Ultimately, that means Avila’s low contact rates haven’t changed. The good news is that Avila has the power to do some serious damage when he does make contact and he seems to be using that selectivity to good effect the majority of the time. Per Baseball Savant, his percentage of balls hit over 95 mph is 53.6 percent, third-best in the league behind Aaron Judge and Joey Gallo, who are considerably more well-known than Avila for hitting the ball very, very hard. It’s another area where Avila ranks among the elite names in baseball.
That power plays to the opposite field, and Avila has the bat speed to wait on pitches, rarely popping up and frequently hitting blasts to left: six of his homers have been hit to left field already this season, and another two to left-center. The more hitter-friendly construction of the new baseballs may also be helping Avila, as he isn’t a Judge or Gallo with regards to routinely hitting 460-foot bombs that would get out in every park.
There’s also no escaping the fact that Avila’s inability to make contact makes him prone to batting average slumps, as July demonstrated, but with the outstanding walk rate, his OBP baseline is much higher, and a healthy Avila hitting the ball in the air frequently comfortably clears the very low bar for valuable offensive catcher. He’s also a great line drive hitter, with a career rate of 24.1 percent, so when contact is made it’s frequently valuable even if it’s not a home run.
That makes up for the fact that the 30-year-old has not been an above-average framer since 2014, ranking towards the bottom of BP’s framing leaderboards in each of the past three seasons. He and Contreras are actually very close in adjusted Framing Runs Above Average in 2017, at -6.4 and -5.4 respectively, putting them 83rd and 81st out of 92 catchers on the leaderboard. (Rivera, incidentally, has ranged from clearly above-average to outstanding in every season he has received any significant playing time.)
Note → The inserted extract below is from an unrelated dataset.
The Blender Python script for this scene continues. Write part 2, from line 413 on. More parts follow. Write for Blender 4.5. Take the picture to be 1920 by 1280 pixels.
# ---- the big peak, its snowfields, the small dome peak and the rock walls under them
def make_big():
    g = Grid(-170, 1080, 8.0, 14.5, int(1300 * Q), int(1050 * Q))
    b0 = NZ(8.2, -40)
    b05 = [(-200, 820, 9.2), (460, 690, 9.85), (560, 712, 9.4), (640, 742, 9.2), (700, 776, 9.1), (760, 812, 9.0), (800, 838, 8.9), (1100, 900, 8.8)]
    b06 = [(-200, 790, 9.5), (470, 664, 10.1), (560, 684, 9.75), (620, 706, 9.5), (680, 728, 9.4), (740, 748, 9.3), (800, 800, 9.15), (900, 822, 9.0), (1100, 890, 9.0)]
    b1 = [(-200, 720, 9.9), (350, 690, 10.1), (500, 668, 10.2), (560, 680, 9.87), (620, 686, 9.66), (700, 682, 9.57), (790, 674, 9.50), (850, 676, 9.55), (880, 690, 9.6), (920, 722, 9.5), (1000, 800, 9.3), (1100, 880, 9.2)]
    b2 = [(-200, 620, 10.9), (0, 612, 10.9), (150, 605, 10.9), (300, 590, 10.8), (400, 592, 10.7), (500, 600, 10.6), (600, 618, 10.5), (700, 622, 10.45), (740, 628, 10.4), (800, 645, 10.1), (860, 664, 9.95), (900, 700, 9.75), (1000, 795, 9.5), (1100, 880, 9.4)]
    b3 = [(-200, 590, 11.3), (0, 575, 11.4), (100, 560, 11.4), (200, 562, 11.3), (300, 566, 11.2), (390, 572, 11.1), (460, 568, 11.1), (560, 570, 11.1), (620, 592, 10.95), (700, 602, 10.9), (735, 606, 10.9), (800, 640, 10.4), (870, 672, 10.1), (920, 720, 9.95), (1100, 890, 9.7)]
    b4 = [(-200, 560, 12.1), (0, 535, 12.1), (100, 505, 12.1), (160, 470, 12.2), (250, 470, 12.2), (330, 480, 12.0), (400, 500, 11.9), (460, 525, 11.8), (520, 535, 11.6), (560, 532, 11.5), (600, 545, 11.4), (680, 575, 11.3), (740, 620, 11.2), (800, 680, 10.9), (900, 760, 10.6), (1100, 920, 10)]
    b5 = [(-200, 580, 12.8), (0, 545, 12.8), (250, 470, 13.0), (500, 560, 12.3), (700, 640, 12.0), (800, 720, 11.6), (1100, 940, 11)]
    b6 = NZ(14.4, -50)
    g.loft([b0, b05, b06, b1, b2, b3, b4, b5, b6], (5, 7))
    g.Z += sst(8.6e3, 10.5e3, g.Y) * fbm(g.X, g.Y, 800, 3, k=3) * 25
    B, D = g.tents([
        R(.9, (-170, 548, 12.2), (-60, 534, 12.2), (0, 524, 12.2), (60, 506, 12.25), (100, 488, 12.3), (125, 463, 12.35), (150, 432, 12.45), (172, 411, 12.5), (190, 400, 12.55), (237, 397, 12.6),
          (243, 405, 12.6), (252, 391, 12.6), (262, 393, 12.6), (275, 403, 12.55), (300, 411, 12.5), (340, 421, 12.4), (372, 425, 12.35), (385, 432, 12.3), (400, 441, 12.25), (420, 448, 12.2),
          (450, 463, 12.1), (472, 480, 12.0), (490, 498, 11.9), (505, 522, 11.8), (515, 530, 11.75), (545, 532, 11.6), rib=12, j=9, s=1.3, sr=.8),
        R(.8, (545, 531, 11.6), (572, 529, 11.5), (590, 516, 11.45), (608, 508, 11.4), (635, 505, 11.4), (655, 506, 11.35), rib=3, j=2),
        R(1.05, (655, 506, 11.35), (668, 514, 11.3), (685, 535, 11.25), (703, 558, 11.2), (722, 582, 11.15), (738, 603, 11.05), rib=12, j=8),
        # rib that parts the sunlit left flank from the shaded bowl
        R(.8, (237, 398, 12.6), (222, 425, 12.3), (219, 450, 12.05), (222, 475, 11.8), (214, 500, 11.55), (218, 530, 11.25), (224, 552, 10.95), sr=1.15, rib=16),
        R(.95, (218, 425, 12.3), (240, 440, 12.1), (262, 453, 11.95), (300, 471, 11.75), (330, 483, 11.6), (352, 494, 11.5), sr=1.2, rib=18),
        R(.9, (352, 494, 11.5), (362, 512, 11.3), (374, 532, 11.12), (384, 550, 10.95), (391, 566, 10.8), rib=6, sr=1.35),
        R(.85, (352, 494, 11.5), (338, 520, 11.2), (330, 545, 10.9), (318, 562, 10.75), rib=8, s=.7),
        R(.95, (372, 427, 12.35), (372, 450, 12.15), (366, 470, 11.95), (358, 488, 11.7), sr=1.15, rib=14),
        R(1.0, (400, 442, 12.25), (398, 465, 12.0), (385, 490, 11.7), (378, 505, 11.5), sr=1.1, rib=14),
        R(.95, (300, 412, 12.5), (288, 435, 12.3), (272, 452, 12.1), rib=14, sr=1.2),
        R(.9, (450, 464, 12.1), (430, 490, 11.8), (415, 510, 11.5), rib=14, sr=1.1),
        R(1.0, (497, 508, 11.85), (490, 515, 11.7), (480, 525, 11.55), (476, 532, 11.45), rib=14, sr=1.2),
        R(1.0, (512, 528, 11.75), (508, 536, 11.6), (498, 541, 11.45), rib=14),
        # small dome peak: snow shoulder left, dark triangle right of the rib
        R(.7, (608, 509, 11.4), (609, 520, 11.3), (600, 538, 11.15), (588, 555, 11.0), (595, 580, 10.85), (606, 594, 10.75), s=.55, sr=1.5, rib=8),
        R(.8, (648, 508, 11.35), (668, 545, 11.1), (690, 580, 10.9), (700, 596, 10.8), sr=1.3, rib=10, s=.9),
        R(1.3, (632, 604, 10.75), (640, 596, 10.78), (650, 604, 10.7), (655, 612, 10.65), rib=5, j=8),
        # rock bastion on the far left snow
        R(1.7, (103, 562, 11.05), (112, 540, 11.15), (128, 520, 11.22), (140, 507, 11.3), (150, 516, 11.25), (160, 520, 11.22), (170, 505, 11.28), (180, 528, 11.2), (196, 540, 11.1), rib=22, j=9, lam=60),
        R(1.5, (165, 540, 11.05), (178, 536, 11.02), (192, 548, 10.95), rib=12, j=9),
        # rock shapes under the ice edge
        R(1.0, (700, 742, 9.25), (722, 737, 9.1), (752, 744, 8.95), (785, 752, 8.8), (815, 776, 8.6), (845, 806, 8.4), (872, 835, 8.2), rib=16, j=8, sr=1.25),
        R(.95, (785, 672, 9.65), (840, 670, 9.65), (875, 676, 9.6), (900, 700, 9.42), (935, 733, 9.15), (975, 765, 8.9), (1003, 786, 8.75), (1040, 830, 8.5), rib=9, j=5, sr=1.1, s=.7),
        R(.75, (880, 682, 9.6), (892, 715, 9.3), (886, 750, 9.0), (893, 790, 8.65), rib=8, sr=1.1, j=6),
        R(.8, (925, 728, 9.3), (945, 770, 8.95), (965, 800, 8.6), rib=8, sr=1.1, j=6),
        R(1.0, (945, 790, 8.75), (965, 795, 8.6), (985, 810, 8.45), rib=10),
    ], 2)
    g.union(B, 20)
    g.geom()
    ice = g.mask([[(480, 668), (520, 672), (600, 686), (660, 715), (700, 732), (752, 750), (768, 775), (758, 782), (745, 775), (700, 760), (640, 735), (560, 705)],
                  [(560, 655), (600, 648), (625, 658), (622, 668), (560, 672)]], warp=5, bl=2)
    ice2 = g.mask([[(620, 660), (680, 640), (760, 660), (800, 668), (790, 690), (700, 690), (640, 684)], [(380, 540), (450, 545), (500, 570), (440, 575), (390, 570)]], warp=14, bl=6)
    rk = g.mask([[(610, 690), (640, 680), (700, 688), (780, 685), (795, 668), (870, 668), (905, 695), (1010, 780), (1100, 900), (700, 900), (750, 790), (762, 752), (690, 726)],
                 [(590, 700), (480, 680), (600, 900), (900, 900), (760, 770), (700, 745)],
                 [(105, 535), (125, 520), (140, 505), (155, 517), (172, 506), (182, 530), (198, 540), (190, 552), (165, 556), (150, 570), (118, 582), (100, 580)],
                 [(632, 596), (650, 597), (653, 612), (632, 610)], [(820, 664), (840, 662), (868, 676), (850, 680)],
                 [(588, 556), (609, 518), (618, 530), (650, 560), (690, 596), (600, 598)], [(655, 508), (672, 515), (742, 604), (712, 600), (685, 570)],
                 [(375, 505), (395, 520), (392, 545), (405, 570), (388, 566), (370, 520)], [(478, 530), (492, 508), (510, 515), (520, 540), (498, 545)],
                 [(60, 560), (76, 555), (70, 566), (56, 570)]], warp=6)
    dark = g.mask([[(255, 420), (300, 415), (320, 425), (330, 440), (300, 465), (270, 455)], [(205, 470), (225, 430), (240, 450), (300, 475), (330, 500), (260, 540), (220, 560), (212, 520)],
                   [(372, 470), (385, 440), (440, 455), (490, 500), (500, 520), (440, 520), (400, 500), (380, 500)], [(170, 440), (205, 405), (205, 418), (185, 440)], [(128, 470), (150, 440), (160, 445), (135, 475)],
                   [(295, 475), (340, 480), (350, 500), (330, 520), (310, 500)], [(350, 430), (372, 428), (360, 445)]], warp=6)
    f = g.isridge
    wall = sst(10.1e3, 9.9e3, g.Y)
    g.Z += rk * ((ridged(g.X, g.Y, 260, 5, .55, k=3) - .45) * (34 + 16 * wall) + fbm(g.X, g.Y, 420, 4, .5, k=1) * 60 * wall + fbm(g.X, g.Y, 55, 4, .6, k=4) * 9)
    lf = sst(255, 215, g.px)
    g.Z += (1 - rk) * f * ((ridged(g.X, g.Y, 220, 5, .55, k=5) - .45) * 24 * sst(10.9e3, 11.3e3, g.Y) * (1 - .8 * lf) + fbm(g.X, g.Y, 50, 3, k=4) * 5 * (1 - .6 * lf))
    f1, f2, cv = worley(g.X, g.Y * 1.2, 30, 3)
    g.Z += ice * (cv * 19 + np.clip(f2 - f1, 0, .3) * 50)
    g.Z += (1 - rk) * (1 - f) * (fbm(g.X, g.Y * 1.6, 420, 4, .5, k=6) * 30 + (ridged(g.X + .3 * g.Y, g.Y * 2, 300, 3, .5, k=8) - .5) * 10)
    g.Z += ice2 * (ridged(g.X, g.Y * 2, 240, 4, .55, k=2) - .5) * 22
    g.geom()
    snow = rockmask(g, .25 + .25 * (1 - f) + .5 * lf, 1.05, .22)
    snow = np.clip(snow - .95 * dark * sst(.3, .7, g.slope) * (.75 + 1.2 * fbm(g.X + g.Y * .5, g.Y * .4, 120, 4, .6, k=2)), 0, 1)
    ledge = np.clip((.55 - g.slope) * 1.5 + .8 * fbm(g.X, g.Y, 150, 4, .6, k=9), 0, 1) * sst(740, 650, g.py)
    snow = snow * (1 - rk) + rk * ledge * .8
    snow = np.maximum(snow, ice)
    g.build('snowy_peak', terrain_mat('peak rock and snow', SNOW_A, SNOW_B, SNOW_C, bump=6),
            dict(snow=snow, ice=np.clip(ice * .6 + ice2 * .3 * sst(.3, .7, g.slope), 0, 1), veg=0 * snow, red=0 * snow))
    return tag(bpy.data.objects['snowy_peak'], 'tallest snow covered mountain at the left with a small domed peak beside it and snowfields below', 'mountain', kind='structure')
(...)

Avila’s arm and blocking skills are also fine by the metrics, with nothing particularly eye-popping in either direction. He’ll have a harder time stopping the run game with the Cubs pitching staff than he did in Detroit, where he threw out 11 of 33 runners this year, but as essentially an average arm behind the plate he shouldn’t hurt, and may actually be a better option than Contreras right now.
At the plate and not behind it is where Avila can make a significant difference, however, and he has the ability to make up for what Contreras was giving the Cubs offensively, albeit in a fairly different manner. Health should continue to be a concern, and the last few years have shown how much Avila’s bat can be affected when those injuries are bothering him. Avila has a couple of offensive skills that rank among the very best in baseball, and a ton of swing-and-miss that can make his performance more volatile than that of the elite names he ranks among in other categories. When the health is there and the approach is right, he has the ability to perform at that elite level for stretches. The Cubs will be in great shape if the next few weeks is one of those stretches.